What is expected: Write out all of the data exactly as it appears.

______________________________

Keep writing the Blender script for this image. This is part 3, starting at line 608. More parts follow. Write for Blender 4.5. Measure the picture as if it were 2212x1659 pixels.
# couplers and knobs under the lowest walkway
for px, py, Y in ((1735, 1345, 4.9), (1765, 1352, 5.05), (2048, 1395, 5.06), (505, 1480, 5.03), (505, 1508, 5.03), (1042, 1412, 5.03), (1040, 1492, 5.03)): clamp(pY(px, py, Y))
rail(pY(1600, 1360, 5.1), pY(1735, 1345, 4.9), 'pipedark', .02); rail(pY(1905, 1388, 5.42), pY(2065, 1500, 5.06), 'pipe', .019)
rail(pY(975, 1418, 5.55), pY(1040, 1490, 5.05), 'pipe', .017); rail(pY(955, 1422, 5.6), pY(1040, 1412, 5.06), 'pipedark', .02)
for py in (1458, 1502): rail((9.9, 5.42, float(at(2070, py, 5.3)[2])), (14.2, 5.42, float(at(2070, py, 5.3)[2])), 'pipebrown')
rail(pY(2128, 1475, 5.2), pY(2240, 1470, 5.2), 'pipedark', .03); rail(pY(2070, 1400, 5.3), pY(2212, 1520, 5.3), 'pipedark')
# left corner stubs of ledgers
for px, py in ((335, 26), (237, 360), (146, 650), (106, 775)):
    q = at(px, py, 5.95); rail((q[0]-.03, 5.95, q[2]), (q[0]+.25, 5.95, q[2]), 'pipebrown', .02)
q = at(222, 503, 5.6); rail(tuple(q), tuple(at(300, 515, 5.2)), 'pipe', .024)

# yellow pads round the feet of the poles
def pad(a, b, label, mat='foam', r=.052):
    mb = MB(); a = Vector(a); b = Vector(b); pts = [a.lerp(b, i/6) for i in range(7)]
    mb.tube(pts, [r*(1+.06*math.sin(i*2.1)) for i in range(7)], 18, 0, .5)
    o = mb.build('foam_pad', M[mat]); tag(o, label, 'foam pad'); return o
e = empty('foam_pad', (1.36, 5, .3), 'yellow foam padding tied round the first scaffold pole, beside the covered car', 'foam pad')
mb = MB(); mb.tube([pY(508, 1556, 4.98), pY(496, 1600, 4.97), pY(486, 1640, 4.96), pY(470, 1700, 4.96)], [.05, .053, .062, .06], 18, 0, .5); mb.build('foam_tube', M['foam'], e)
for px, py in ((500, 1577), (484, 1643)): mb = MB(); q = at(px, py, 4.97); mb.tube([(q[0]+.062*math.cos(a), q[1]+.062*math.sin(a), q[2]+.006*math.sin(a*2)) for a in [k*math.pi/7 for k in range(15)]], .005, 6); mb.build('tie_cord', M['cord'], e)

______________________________

Task solution:
Keep writing the Blender script for this image. This is part 3, starting at line 608. More parts follow. Write for Blender 4.5. Measure the picture as if it were 2212x1659 pixels.
# couplers and knobs under the lowest walkway
for px, py, Y in ((1735, 1345, 4.9), (1765, 1352, 5.05), (2048, 1395, 5.06), (505, 1480, 5.03), (505, 1508, 5.03), (1042, 1412, 5.03), (1040, 1492, 5.03)): clamp(pY(px, py, Y))
rail(pY(1600, 1360, 5.1), pY(1735, 1345, 4.9), 'pipedark', .02); rail(pY(1905, 1388, 5.42), pY(2065, 1500, 5.06), 'pipe', .019)
rail(pY(975, 1418, 5.55), pY(1040, 1490, 5.05), 'pipe', .017); rail(pY(955, 1422, 5.6), pY(1040, 1412, 5.06), 'pipedark', .02)
for py in (1458, 1502): rail((9.9, 5.42, float(at(2070, py, 5.3)[2])), (14.2, 5.42, float(at(2070, py, 5.3)[2])), 'pipebrown')
rail(pY(2128, 1475, 5.2), pY(2240, 1470, 5.2), 'pipedark', .03); rail(pY(2070, 1400, 5.3), pY(2212, 1520, 5.3), 'pipedark')
# left corner stubs of ledgers
for px, py in ((335, 26), (237, 360), (146, 650), (106, 775)):
    q = at(px, py, 5.95); rail((q[0]-.03, 5.95, q[2]), (q[0]+.25, 5.95, q[2]), 'pipebrown', .02)
q = at(222, 503, 5.6); rail(tuple(q), tuple(at(300, 515, 5.2)), 'pipe', .024)

# yellow pads round the feet of the poles
def pad(a, b, label, mat='foam', r=.052):
    mb = MB(); a = Vector(a); b = Vector(b); pts = [a.lerp(b, i/6) for i in range(7)]
    mb.tube(pts, [r*(1+.06*math.sin(i*2.1)) for i in range(7)], 18, 0, .5)
    o = mb.build('foam_pad', M[mat]); tag(o, label, 'foam pad'); return o
e = empty('foam_pad', (1.36, 5, .3), 'yellow foam padding tied round the first scaffold pole, beside the covered car', 'foam pad')
mb = MB(); mb.tube([pY(508, 1556, 4.98), pY(496, 1600, 4.97), pY(486, 1640, 4.96), pY(470, 1700, 4.96)], [.05, .053, .062, .06], 18, 0, .5); mb.build('foam_tube', M['foam'], e)
for px, py in ((500, 1577), (484, 1643)): mb = MB(); q = at(px, py, 4.97); mb.tube([(q[0]+.062*math.cos(a), q[1]+.062*math.sin(a), q[2]+.006*math.sin(a*2)) for a in [k*math.pi/7 for k in range(15)]], .005, 6); mb.build('tie_cord', M['cord'], e)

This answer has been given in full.